Tradition is important to Sarah Bauhan, who brings together family and long-time friends to share in performances and recordings, and pens waltzes, laments, reels, and the like in honor of people who are dear to her. That’s no surprise, as the music she plays on whistle and flute shares her Celtic and New England roots.

Born and raised in the Monadnock Region of New Hampshire, Sarah picked up the tin whistle at the age of 10. Within two years she was performing at contra dances with Dudley Laufman’s Canterbury Country Dance Orchestra. In addition to Laufman, who is credited with a contra dance revival in southwest New Hampshire, Sarah was influenced by her godfather, Newt Tolman, a flute player and writer, and by Bob McQuillen, a musician and composer who in 2002 was named a National Heritage Fellow. The flood of Irish and Scottish musicians, from The Chieftans and The Boys of the Loch to The Battlefield Band and Silly Wizard, brought exciting new (old) music to the shores of New England, which increased Sarah’s passion and expanded her repertoire.

Her first band was Strasthpey, with, among others, Jane Orzechowski; the two then formed the band Solomon’s Seal with Rick and Lorraine Lee (Hammond), and recorded two albums, Greengate and The Old Road.

In 1987, while performing with Solomon’s Seal at Pete Seeger’s Clearwater Festival in New York, Sarah fell in love with, and soon came to own, a wood concert flute made in 1912 by the Wm. S. Haynes Flute Company of Boston. She added to that instrument a collection of fine wood and silver whistles made by Chris Abell of Asheville, NC, adding both depth and scope to her repertoire of music.

Sarah has released five solo albums, including four on her own label, Whistler’s Music: the 1991 Chasing the New Moon, the 1999 Broad Waters, the 2007 Lathrop’s Waltz, and the 2017 Elmwood Station. The Untamed Grasses came out in 1993 on the Alcazar label, and was re-released on Alula Records in 2008.

In the ten-year gap between Lathrop’s Waltz and Elmwood Station, Sarah revived her father’s book publishing company. Bauhan Publishing, a New England independent press, produces up to a dozen books a year with New England connections. She now divides her time between publishing books and creating music. She lives with her spouse, Jane Eklund, in Hancock, New Hampshire.

In addition to recording, Sarah performs at festivals, concerts, and dances, and has taught whistle and flute to children and adults at dance camps, in schools, and in workshops. Her performance options range from a simple duo with a guitarist or pianist to a four-piece band with fiddle, guitar, bass, and piano.

Praise for Sarah Bauhan’s work:

Gail Kelley, the Boston Globe: “She has few equals among American Celtic Flutists and whistlers.”

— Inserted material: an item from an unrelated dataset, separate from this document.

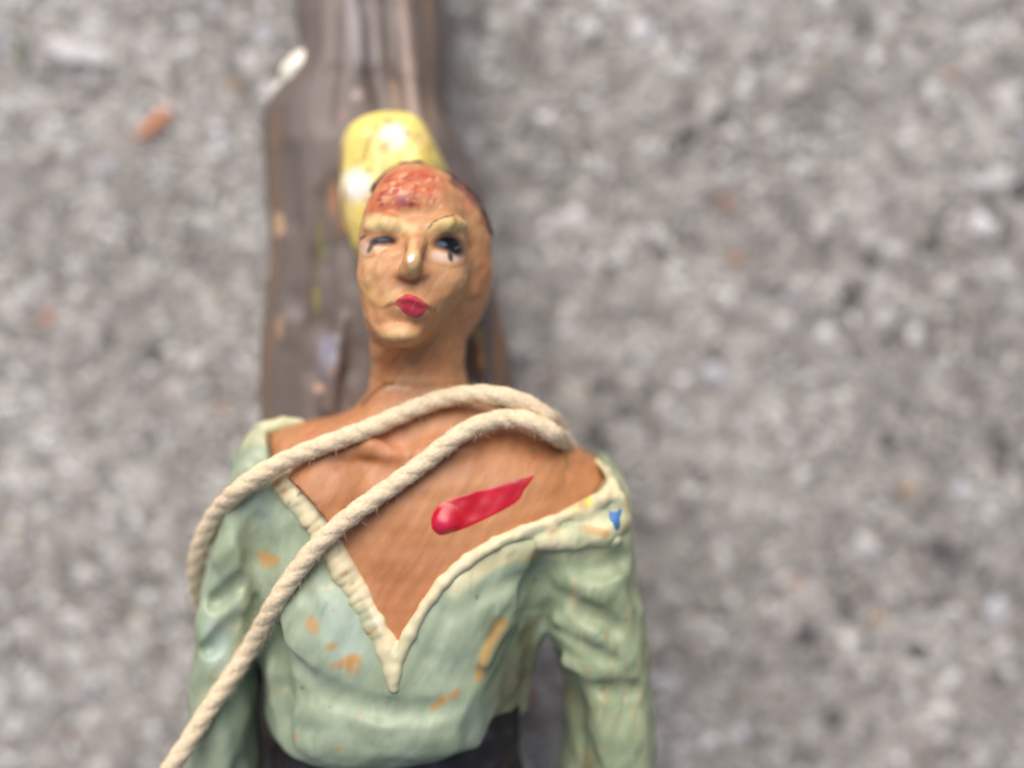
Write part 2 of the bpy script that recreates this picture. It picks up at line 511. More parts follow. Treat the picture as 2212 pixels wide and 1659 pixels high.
p.blob(1008, 440, 12, 10, (216, 130, 110), 0, .6)
cream = (219, 192, 138)
p.blob(836, 486, 48, 19, cream, -8, .85, .7, .5)
p.blob(970, 487, 42, 18, (218, 190, 126), 10, .85, .7, .5)
p.blob(893, 560, 12, 36, (222, 192, 138), 0, .7, .8)
p.blob(862, 722, 34, 14, (218, 184, 130), 8, .6, 1.0)
p.stroke([(905, 738), (955, 700), (1000, 655)], 11, (218, 180, 128), .35, 1.2)
p.blob(888, 558, 6, 9, (250, 246, 235), -20, .9, .5, .1)  # white highlight on the nose tip, put into the colour
p.blob(800, 560, 20, 26, (222, 178, 134), 30, .5, .9)
p.blob(795, 620, 18, 30, (214, 176, 116), 0, .5, .9)
p.blob(970, 600, 40, 22, (222, 172, 128), 20, .5, .9)
p.blob(838, 640, 26, 14, (214, 176, 116), 20, .5, .9)
p.stroke([(928, 490), (938, 478), (955, 470), (978, 465)], 2.4, (70, 56, 48), .8, .9, .8)
p.stroke([(824, 664), (842, 657), (866, 653)], 4, (124, 80, 48), .6, 1.0)
p.stroke([(922, 664), (938, 670)], 5, (130, 86, 54), .6, .9)
p.stroke([(982, 390), (1012, 412), (1036, 440), (1052, 470)], 9, (84, 42, 48), .75, .8, .9)
p.stroke([(1000, 398), (1030, 428)], 5, (176, 96, 62), .7, .8, .8)
p.blob(1050, 480, 12, 10, (172, 92, 52), 0, .7, .9)
p.blob(1046, 600, 12, 70, (205, 128, 76), -4, .5, .9)
p.blob(1012, 560, 8, 70, (160, 118, 78), 0, .35, .9)
p.stroke([(783, 874), (806, 850), (830, 832), (850, 828)], 3.2, (98, 66, 44), .9, .6, .4)
p.stroke([(836, 838), (856, 836), (884, 840)], 4, (222, 196, 170), .7, .8, .7)
p.stroke([(862, 826), (900, 826), (930, 836)], 4, (170, 140, 110), .6, .8, .7)
for i in range(90):
    xx = rng.uniform(780, 1050); yy = rng.uniform(500, 760)
    p.stroke([(xx, yy), (xx + rng.uniform(4, 14), yy - rng.uniform(4, 16))], rng.uniform(1.5, 4), [(216, 172, 122), (168, 112, 74), (222, 184, 142), (182, 122, 82)][i % 4], rng.uniform(.15, .5), 1.0, .8)
for i in range(120):
    xx = rng.uniform(600, 1300); yy = rng.uniform(930, 1340)
    p.stroke([(xx, yy), (xx + rng.uniform(4, 22), yy - rng.uniform(12, 44))], rng.uniform(1.5, 5), [(202, 146, 100), (150, 94, 58), (206, 152, 112), (164, 106, 66)][i % 4], rng.uniform(.08, .32), 1.2, .8)
p.blob(900, 900, 130, 40, (198, 146, 104), 8, .5, 1.0)
# chest
p.blob(845, 955, 34, 40, (206, 142, 108), 0, .6, .9)
p.blob(980, 1110, 200, 60, (188, 130, 80), 12, .5, .9)
p.blob(880, 1230, 70, 110, (172, 110, 68), 0, .6, .9)
p.blob(1225, 1040, 70, 40, (180, 120, 72), 20, .5, .9)
p.blob(672, 936, 18, 4, (190, 62, 54), 25, .5, .9)
p.blob(1160, 985, 12, 6, (190, 96, 70), 40, .4, .9)
p.stroke([(1142, 1008), (1156, 988)], 2.5, (180, 74, 60), .4)
p.stroke([(1222, 985), (1224, 1010)], 4, (120, 116, 52), .7)
p.blob(1150, 975, 8, 5, (128, 110, 66), 0, .5)
p.stroke([(830, 1280), (858, 1350)], 26, (168, 104, 62), .4, .9)
body = fpart('body', body_co, body_q, M_skin, p.c)

# ---- hair: thin dark cap behind the hairline
bl2 = W(760, 640, 34); br2 = W(1090, 335, 34)
Gh = Grid((bl2[0] - 1, bl2[1] - 1, 22), (br2[0] + 1, br2[1] + 1.5, 46), .3)
fh = smin(loft(Gh, head_back, 2.2), loft(Gh, face, 2.9, .9), 1.0) - .35 + wobble(Gh, 31, 2.4) * .10
plane = Gh.Z - (38.4 - .10 * (Gh.X - W(900, 0, 37)[0]) * 1.0) + wobble(Gh, 32, 4.0) * .3
low = W(0, 455, 36)[1] - (Gh.X - W(930, 0, 36)[0]) * .36 - Gh.Y + wobble(Gh, 33, 3.0) * .5
fh = np.maximum(fh, np.maximum(plane, low))
hc, hq = surface_nets(Gh, fh)
fpart('hair', hc, hq, M_hair, parent=body)

# ---- shirt: torso and sleeves, open in a deep V
bl = W(400, 1700, 30); br = W(1425, 880, 30)
G = Grid((bl[0] - 1, bl[1] - 3, 14), (br[0] + 2, br[1] + 1.5, 54), .36)
ft = loft(G, torso_secs, 2.3, 2.0) - .55
larm = [(918, 560, 640, 33, 5.0), (945, 538, 660, 33, 8.0), (1000, 520, 650, 33, 9.5), (1060, 503, 640, 33, 10.2), (1180, 470, 596, 32.5, 10.4), (1320, 441, 584, 32, 10), (1450, 425, 562, 30.6, 9.6), (1600, 416, 556, 29.5, 9.2), (1760, 412, 560, 28, 9)]
rarm = [(990, 1290, 1312, 32, 3.5), (1010, 1262, 1328, 32.5, 6.4), (1032, 1235, 1340, 33, 8.4), (1062, 1212, 1351, 33, 9.9), (1150, 1192, 1361, 33, 10.6), (1250, 1175, 1369, 32.6, 10.4), (1350, 1178, 1392, 32, 10.2), (1420, 1222, 1400, 31.6, 10), (1500, 1256, 1404, 31, 9.8),
        (1600, 1268, 1407, 30.4, 9.8), (1760, 1268, 1412, 29.6, 9.6)]
rarm_in = [(1330, 1200, 1300, 26, 6), (1380, 1196, 1300, 25, 7), (1470, 1222, 1320, 24, 7.4), (1560, 1222, 1330, 23.4, 7.4), (1660, 1208, 1330, 23, 7.4), (1760, 1204, 1330, 22.4, 7.4)]
fa = smin(smin(loft(G, larm, 2.5), loft(G, rarm, 3.2), .5), loft(G, rarm_in, 2.4), .5)
# right flank cut as a flat facet
e0, e1 = np.array(W(1090, 1322, 45)), np.array(W(1030, 1480, 45))
ev = (e1 - e0)[:2]; ev = ev / np.linalg.norm(ev)
nx_, ny_ = -ev[1], ev[0]
if nx_ < 0:
    nx_, ny_ = -nx_, -ny_
sa_, ca_ = math.sin(math.radians(56)), math.cos(math.radians(56))
facet = ((G.X - e0[0]) * nx_ + (G.Y - e0[1]) * ny_) * sa_ + (G.Z - 45.2) * ca_
ft = smax(ft, facet + np.clip((G.Y - W(0, 1290, 44)[1]) * -.0, 0, 1) - np.clip((G.Y - W(0, 1330, 44)[1]) * .9, 0, 12), .5)
fs = smin(ft, fa, 1.3)
fs = add_ell(G, fs, 700, 1360, 43.2, (6, 8, 4.0), 2.5, rot=20)
fs = add_ell(G, fs, 960, 1330, 42.6, (8, 9, 3.8), 2.5, rot=-30)
fs = add_ell(G, fs, 820, 1592, 42.6, (11, 2.2, 2.4), 1.8, rot=3)
fs = add_path(G, fs, [(850, 1470, 45.6, .8), (848, 1560, 45.2, .7)], 1.6)
# folds
for pts in [[(600, 1390, 44, .8), (640, 1462, 46.9, 1.2), (720, 1515, 47.8, 1.5), (830, 1545, 48, 1.3), (930, 1545, 47.6, 1.3), (1010, 1520, 47.0, 1.0)],
            [(965, 1330, 47.5, .4), (925, 1430, 48, .7), (900, 1530, 48, .6)],
            [(1130, 1250, 45, .8), (1050, 1290, 47.6, .9), (980, 1340, 48, .6)],
            [(1105, 1330, 45.2, .5), (1060, 1400, 46.8, .7), (1020, 1480, 46.9, .6)],
            [(640, 1200, 46, .6), (660, 1290, 47.4, .7), (700, 1370, 48.2, .5)],
            [(560, 1130, 43, .8), (556, 1220, 43, 1.3), (572, 1290, 44, 1.5), (578, 1380, 44, 1.9), (586, 1500, 43, 2.0), (592, 1620, 42, 2.0)],
            [(470, 1300, 40.5, .8), (520, 1260, 43.2, .9), (560, 1240, 44, .8)],
            [(452, 1400, 40, .6), (510, 1345, 42.8, .8)],
            [(1160, 1222, 46.2, 1.6), (1200, 1226, 46.0, 2.1), (1270, 1226, 45.0, 2.1), (1340, 1210, 42.4, 1.3)],
            [(1196, 1285, 42.6, 1.3), (1270, 1325, 43.4, 1.1), (1330, 1360, 42.6, .8)],
            [(1190, 1350, 42.0, 1.1), (1250, 1392, 43.0, .9), (1320, 1430, 42.4, .6)],
            [(1250, 1490, 41.6, .5), (1320, 1498, 42.0, .6), (1370, 1490, 40.6, .5)],
            [(1184, 1210, 44, 1.6), (1172, 1270, 43, 2.2), (1170, 1330, 41.5, 2.2)]]:
    fs = add_path(G, fs, [(a, b, c_, d * 1.25) for a, b, c_, d in pts], 1.3, sub=True)
for pts in [[(1215, 1245, 40.5, 1.2), (1300, 1275, 41.6, 1.3), (1372, 1320, 39, 1.0)],
            [(1205, 1340, 40, 1.0), (1290, 1365, 41.2, 1.0), (1385, 1420, 38.5, .9)],
            [(1225, 1430, 39.5, .9), (1310, 1450, 40.5, 1.0)],
            [(455, 1340, 38.5, .8), (520, 1300, 40.6, 1.0)],
            [(1080, 1360, 43.6, .6), (1045, 1430, 45.0, .7)]]:
    fs = add_path(G, fs, pts, 1.3)
for (a, b) in [((482, 1308), (500, 1303)), ((808, 1597), (822, 1600))]:
    fs = add_path(G, fs, [(a[0], a[1], 43.6 if a[0] < 600 else 45, .6), (b[0], b[1], 44 if a[0] < 600 else 45, .6)], .4, sub=True)
fs += wobble(G, 21, 6.5) * .2 + wobble(G, 22, 3.4) * .05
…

Tim Burrows, Folk Roots: “She’s clearly been a stalwart of New England sessions for quite awhile. It shows in her playing which is fluid, tasteful and assured…”

Garnet Rogers: “Our friendship has grown over the years – likewise my admiration for her playing. As a one-time flute player who now only dabbles, I really envy her tone and fluidity, not to mention her facility with so many styles of playing.”